The Napa County Sheriff’s Office has recommended misdemeanor hit-and-run charges against Paul Pelosi after a brown convertible driven by the 86‑year‑old allegedly struck a legally parked, unoccupied car in Yountville and left the scene. Deputies later found his vehicle disabled a short distance away and say he told them he “didn’t know what he hit.” The sheriff’s office has referred the case to Napa County District Attorney Allison Haley for a charging decision and also sent a driver re‑evaluation referral to the California DMV.
What happened in Yountville
According to investigators, a witness called 911 after seeing a convertible hit a parked car, stop briefly, then drive off. Deputies located the convertible with front‑end damage roughly a quarter mile away and identified Mr. Pelosi as the driver. A Preliminary Alcohol Screening test registered 0.00, so alcohol isn’t in play here — but the sheriff’s office says he admitted to hitting something and kept driving until his car was disabled. That sequence is the core of the sheriff’s referral recommending a misdemeanor hit‑and‑run charge.

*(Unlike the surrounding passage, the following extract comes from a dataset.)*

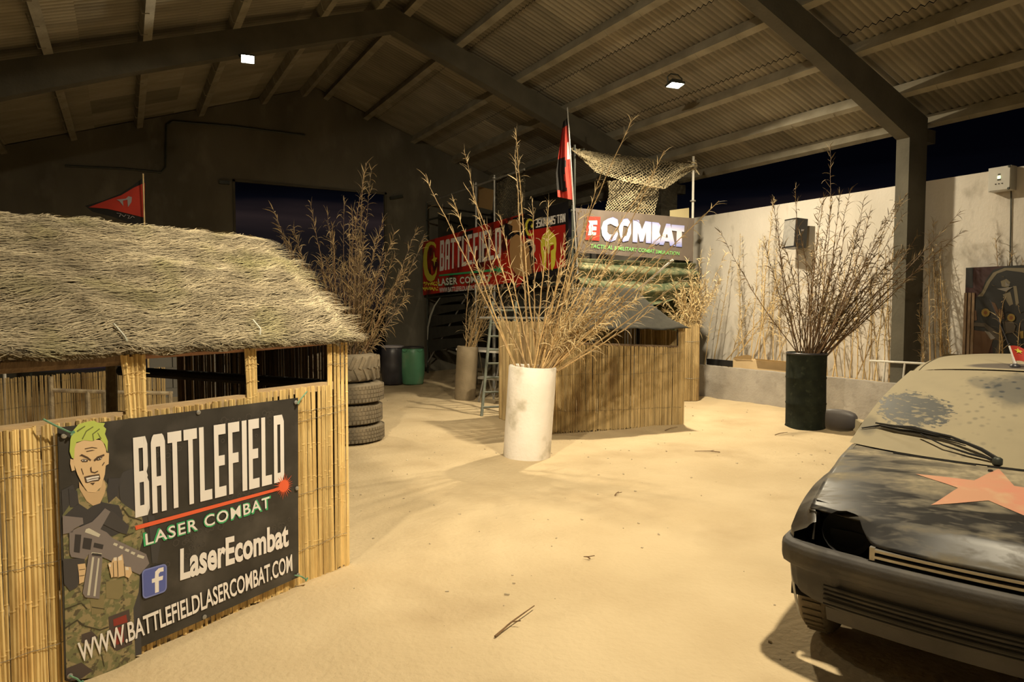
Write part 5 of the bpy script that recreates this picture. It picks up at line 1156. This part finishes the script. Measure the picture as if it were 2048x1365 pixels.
# local axes: x forward, y to the car's left (away from the photo's left)
def itp(x, xs, ys):
    if x <= xs[0]: return ys[0]
    for i in range(len(xs)-1):
        if x <= xs[i+1]:
            t = (x-xs[i])/(xs[i+1]-xs[i]); t2 = t*t*(3-2*t)*.5+t*.5; return ys[i]*(1-t2)+ys[i+1]*t2
    return ys[-1]
def dustmat(name, paint, dust, mode, rough=.35):
    G = bpy.data.materials.new(name); G.use_nodes = True; t = G.node_tree; N = t.nodes; L = t.links; P = N['Principled BSDF']
    def nz_(sc_, det=6, stretch=(1, 1, 1), dist=0.0):
        m_ = N.new('ShaderNodeMapping'); m_.inputs['Scale'].default_value = stretch; L.new(tcn.outputs['Object'], m_.inputs[0])
        q = N.new('ShaderNodeTexNoise'); q.inputs['Scale'].default_value = sc_; q.inputs['Detail'].default_value = det; q.inputs['Distortion'].default_value = dist; L.new(m_.outputs[0], q.inputs['Vector']); return q.outputs['Fac']
    def mr(v, a, b, c=0.0, d=1.0):
        q = N.new('ShaderNodeMapRange'); q.inputs[1].default_value = a; q.inputs[2].default_value = b; q.inputs[3].default_value = c; q.inputs[4].default_value = d; L.new(v, q.inputs[0]); return q.outputs[0]
    def mth(op, a, b):
        q = N.new('ShaderNodeMath'); q.operation = op; q.use_clamp = False
        for i, v in enumerate((a, b)):
            if isinstance(v, (int, float)): q.inputs[i].default_value = v
            else: L.new(v, q.inputs[i])
        return q.outputs[0]
    tcn = N.new('ShaderNodeTexCoord'); sp_ = N.new('ShaderNodeSeparateXYZ'); L.new(tcn.outputs['Object'], sp_.inputs[0]); X, Y, Z = sp_.outputs
    if mode == 'hood':     # thick dust near the glass, rubbed off towards the nose
        base = mr(X, 1.05, 1.75, .95, .12)
        side = mr(Y, -.60, -.15, -.38, 0.0)
        smear = mr(nz_(3.2, 9, (2.2, .8, 1), .35), .36, .68, -.50, .50)
        v = mth('ADD', mth('ADD', base, side), smear); fac = mr(v, .10, .95)
        fac = mth('MULTIPLY', fac, mr(nz_(28, 4), .25, .6, .55, 1.0))
        fine = mr(nz_(9, 8, (3, 1, 1), .6), .50, .72, 0, .22); fac = mth('ADD', fac, fine)
    elif mode == 'glass':
        v = mr(nz_(6, 7), .2, .5, .88, 1.0); fac = v
        # wiped patch: strokes inside an ellipse
        ex = mth('DIVIDE', mth('ADD', Y, .47), .22); ez = mth('DIVIDE', mth('SUBTRACT', Z, 1.115), .085)
        # tilt the ellipse a little
        ez2 = mth('ADD', ez, mth('MULTIPLY', mth('SUBTRACT', ex, 0), .0))
        r2 = mth('ADD', mth('POWER', mth('ABSOLUTE', ex, 0), 2.0), 0); 
        q1 = N.new('ShaderNodeMath'); q1.operation = 'MULTIPLY'; L.new(ex, q1.inputs[0]); L.new(ex, q1.inputs[1])
        q2 = N.new('ShaderNodeMath'); q2.operation = 'MULTIPLY'; L.new(ez2, q2.inputs[0]); L.new(ez2, q2.inputs[1])
        q3 = N.new('ShaderNodeMath'); q3.operation = 'ADD'; L.new(q1.outputs[0], q3.inputs[0]); L.new(q2.outputs[0], q3.inputs[1])
        rag = mr(nz_(5, 3, (1, 6, 22)), .3, .7, -.45, .45)
        q4_ = N.new('ShaderNodeMath'); q4_.operation = 'ADD'; L.new(q3.outputs[0], q4_.inputs[0]); L.new(rag, q4_.inputs[1])
        ell = mr(q4_.outputs[0], .80, 1.0, 1.0, 0.0)
        strokes = mr(nz_(9, 3, (1, 1.6, 9)), .36, .44, .25, 1.0)
        fac = mth('SUBTRACT', fac, mth('MULTIPLY', mth('MULTIPLY', ell, strokes), .92))
        # rubbed bluish area by the upper middle and finger dots
        def blob(cy_, cz_, ry, rz, amt, lo=.4, hi=1.2):
            a = N.new('ShaderNodeMath'); a.operation = 'DIVIDE'; L.new(mth('ADD', Y, -cy_), a.inputs[0]); a.inputs[1].default_value = ry
            c = N.new('ShaderNodeMath'); c.operation = 'DIVIDE'; L.new(mth('SUBTRACT', Z, cz_), c.inputs[0]); c.inputs[1].default_value = rz
            s1 = N.new('ShaderNodeMath'); s1.operation = 'MULTIPLY'; L.new(a.outputs[0], s1.inputs[0]); L.new(a.outputs[0], s1.inputs[1])
            s2 = N.new('ShaderNodeMath'); s2.operation = 'MULTIPLY_ADD'; L.new(c.outputs[0], s2.inputs[0]); L.new(c.outputs[0], s2.inputs[1]); L.new(s1.outputs[0], s2.inputs[2])
            n_ = mr(nz_(9, 5), .3, .7, -.35, .35); s3 = N.new('ShaderNodeMath'); s3.operation = 'ADD'; L.new(s2.outputs[0], s3.inputs[0]); L.new(n_, s3.inputs[1])
            return mr(s3.outputs[0], lo, hi, amt, 0.0)
        fac = mth('SUBTRACT', fac, blob(.04, 1.255, .16, .085, .70)); fac = mth('SUBTRACT', fac, blob(-.14, 1.285, .09, .035, .45))
        fac = mth('SUBTRACT', fac, blob(-.70, 1.00, .07, .05, .45))
        vo = N.new('ShaderNodeTexVoronoi'); vo.inputs['Scale'].default_value = 19; L.new(tcn.outputs['Object'], vo.inputs['Vector'])
        dots = mr(vo.outputs['Distance'], .14, .34, .38, 0.0); reg = mth('MULTIPLY', mr(Y, -.28, -.18), mr(nz_(2.2, 2), .42, .55)); fac = mth('SUBTRACT', fac, mth('MULTIPLY', dots, reg))
    elif mode == 'roof':
        v = mr(nz_(4, 6), .2, .5, .9, 1.0)
        a = N.new('ShaderNodeMath'); a.operation = 'DIVIDE'; L.new(mth('ADD', Y, .0), a.inputs[0]); a.inputs[1].default_value = .27
        c = N.new('ShaderNodeMath'); c.operation = 'DIVIDE'; q_ = N.new('ShaderNodeMath'); q_.operation = 'ADD'; L.new(X, q_.inputs[0]); q_.inputs[1].default_value = .13; L.new(q_.outputs[0], c.inputs[0]); c.inputs[1].default_value = .12
        s1 = N.new('ShaderNodeMath'); s1.operation = 'MULTIPLY'; L.new(a.outputs[0], s1.inputs[0]); L.new(a.outputs[0], s1.inputs[1])
        s2 = N.new('ShaderNodeMath'); s2.operation = 'MULTIPLY_ADD'; L.new(c.outputs[0], s2.inputs[0]); L.new(c.outputs[0], s2.inputs[1]); L.new(s1.outputs[0], s2.inputs[2])
        fac = mth('SUBTRACT', v, mr(s2.outputs[0], .7, 1.15, .80, 0.0))
    else:
        fac = mr(nz_(3, 7, (1, 1, 1), 1.0), .40, .70, .12, .50)
        if mode == 'side': fac = mth('ADD', fac, mr(Z, .55, .95, -.2, .2))
    fac = mr(fac, 0.0, 1.0)
    mx = N.new('ShaderNodeMix'); mx.data_type = 'RGBA'; mx.inputs[6].default_value = (*paint, 1); mx.inputs[7].default_value = (*dust, 1)
    L.new(fac, mx.inputs['Factor']); L.new(mx.outputs[2], P.inputs['Base Color'])
    L.new(mr(fac, 0, .6, rough, .9), P.inputs['Roughness'])
    return G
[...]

Repeat pattern: the 2022 Napa County DUI conviction
This incident can’t be viewed in isolation. Mr. Pelosi previously pleaded guilty to a misdemeanor DUI causing injury in Napa County, a case that resulted in probation, a short jail stint largely satisfied by credits and work programs, restitution, fines, a DUI education course, and an ignition‑interlock device for a year. When the same driver has two serious traffic incidents in the same county, prosecutors ought to see more than a routine fender‑bender on paper — they should see a pattern that needs an honest, fair response.
Why District Attorney Allison Haley must act — and what to watch for
The sheriff’s referral and the DMV re‑evaluation notice put the ball in District Attorney Allison Haley’s court. Will the DA treat this as a repeat offender case or as a discreet, low‑level incident? Fairness demands a clear answer: if evidence supports a misdemeanor hit‑and‑run charge, file it. If the case is weaker, explain why. The public deserves transparency — especially when a family spokesperson calls an incident “private” even though a damaged car, an eyewitness report, and deputies are involved. That’s not privacy; it’s public responsibility.
Accountability, not convenience
At 86, age raises legitimate safety questions, which is why the DMV re‑evaluation referral matters. But age alone is no excuse for leaving the scene of an accident. The justice system must be blind to political ties and social standing. Napa County needs to show that repeat incidents are handled with the same rules applied to everyone else. If nothing else, common sense — and the law — say: you stop, you report, you take responsibility. That’s what we should expect, whether the driver is a private citizen or the husband of Representative Nancy Pelosi.